## Instructions for the task
Look through the listing for the word "background". Copy each line that has it.

--- begin Data block ---

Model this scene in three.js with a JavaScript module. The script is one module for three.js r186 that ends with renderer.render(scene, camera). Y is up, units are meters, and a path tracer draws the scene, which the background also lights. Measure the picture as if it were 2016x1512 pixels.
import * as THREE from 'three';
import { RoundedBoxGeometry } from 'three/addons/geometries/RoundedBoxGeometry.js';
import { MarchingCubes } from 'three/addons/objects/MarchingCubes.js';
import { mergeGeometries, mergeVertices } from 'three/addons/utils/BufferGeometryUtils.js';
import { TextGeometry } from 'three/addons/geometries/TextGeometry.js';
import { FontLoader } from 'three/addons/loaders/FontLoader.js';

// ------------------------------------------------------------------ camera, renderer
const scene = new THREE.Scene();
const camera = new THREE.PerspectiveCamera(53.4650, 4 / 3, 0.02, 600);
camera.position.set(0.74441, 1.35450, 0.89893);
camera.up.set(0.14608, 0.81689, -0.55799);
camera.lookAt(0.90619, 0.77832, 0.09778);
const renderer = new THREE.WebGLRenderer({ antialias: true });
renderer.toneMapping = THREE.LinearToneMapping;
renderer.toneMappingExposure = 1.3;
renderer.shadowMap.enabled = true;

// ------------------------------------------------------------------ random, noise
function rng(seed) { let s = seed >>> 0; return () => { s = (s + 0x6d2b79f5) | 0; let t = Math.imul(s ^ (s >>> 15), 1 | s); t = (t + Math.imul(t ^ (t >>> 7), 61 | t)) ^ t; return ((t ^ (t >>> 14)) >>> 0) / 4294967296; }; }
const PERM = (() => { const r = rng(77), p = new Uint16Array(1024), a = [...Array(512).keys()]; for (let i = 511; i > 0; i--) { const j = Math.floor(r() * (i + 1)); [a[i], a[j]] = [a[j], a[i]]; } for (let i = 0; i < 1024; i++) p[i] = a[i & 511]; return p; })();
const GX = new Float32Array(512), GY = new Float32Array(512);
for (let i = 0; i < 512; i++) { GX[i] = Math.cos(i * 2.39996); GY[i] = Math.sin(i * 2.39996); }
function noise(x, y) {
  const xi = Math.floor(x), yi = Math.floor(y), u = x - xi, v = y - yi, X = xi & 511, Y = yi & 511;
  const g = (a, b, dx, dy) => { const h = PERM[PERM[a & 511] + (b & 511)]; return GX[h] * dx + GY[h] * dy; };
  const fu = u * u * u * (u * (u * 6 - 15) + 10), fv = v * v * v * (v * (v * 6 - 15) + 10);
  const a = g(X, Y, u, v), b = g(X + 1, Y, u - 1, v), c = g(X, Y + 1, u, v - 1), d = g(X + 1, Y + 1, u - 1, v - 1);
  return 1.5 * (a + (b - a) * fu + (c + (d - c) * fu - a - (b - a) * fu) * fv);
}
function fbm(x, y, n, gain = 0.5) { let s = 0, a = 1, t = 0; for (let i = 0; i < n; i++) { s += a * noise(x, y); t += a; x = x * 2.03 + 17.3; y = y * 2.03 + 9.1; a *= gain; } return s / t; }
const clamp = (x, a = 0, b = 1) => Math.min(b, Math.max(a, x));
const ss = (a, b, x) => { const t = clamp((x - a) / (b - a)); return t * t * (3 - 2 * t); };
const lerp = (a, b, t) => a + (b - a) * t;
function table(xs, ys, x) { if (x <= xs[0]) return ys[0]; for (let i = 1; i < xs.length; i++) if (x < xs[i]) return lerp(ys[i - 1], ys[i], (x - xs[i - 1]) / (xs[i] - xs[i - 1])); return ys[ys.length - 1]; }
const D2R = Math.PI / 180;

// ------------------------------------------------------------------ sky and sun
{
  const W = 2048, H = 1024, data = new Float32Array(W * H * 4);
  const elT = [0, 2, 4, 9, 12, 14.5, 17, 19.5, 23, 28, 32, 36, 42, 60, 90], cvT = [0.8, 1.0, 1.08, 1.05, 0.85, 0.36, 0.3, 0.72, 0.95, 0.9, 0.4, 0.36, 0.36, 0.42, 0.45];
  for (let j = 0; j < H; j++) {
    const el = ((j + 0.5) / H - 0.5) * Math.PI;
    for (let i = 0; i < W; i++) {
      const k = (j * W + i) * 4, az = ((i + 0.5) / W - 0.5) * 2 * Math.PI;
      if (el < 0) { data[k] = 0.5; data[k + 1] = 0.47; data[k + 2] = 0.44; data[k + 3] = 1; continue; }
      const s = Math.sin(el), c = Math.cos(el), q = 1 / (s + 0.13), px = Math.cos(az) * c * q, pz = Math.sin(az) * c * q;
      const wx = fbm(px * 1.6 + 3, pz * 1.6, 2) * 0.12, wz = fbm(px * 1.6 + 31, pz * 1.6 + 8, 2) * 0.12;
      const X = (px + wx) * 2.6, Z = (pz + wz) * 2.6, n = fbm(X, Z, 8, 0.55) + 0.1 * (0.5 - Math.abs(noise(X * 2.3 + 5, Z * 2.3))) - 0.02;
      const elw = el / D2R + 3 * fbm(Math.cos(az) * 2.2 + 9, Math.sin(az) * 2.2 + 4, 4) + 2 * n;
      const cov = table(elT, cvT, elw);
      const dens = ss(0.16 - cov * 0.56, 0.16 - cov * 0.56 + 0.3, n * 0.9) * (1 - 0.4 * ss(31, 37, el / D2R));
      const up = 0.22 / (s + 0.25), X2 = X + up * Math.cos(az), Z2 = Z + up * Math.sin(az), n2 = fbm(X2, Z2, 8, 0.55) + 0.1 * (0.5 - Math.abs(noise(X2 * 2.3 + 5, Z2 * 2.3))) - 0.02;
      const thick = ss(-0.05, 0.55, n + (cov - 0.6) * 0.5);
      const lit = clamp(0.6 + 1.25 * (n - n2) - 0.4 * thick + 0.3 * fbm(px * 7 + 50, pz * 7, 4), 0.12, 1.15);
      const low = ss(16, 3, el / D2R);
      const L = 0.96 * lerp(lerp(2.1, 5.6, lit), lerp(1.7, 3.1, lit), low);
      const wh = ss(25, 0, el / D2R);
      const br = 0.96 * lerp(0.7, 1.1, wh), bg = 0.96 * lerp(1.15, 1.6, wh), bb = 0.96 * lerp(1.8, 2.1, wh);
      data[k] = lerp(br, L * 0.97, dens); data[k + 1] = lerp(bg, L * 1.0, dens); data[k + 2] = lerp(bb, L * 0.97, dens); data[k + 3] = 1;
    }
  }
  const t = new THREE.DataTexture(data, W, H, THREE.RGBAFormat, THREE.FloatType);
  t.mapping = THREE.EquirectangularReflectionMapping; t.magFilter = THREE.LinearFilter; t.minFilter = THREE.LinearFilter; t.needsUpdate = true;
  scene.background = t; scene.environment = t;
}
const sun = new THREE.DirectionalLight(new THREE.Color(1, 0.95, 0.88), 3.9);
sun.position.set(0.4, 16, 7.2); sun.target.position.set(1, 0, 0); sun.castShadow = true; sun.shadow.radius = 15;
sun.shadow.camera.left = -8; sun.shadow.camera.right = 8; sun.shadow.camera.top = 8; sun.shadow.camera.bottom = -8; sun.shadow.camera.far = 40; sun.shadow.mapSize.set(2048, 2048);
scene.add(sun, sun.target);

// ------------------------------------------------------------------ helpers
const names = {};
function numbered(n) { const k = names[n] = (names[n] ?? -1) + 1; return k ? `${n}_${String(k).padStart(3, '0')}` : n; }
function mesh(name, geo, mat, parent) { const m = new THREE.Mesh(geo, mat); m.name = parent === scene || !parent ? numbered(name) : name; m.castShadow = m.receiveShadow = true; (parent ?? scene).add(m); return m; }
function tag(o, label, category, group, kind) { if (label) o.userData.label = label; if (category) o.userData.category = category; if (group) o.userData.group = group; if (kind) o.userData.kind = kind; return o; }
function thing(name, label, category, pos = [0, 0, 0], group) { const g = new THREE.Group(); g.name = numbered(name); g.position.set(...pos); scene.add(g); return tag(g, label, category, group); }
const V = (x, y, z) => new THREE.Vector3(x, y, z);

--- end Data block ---

## Exercise result
Model this scene in three.js with a JavaScript module. The script is one module for three.js r186 that ends with renderer.render(scene, camera). Y is up, units are meters, and a path tracer draws the scene, which the background also lights. Measure the picture as if it were 2016x1512 pixels.
  scene.background = t; scene.environment = t;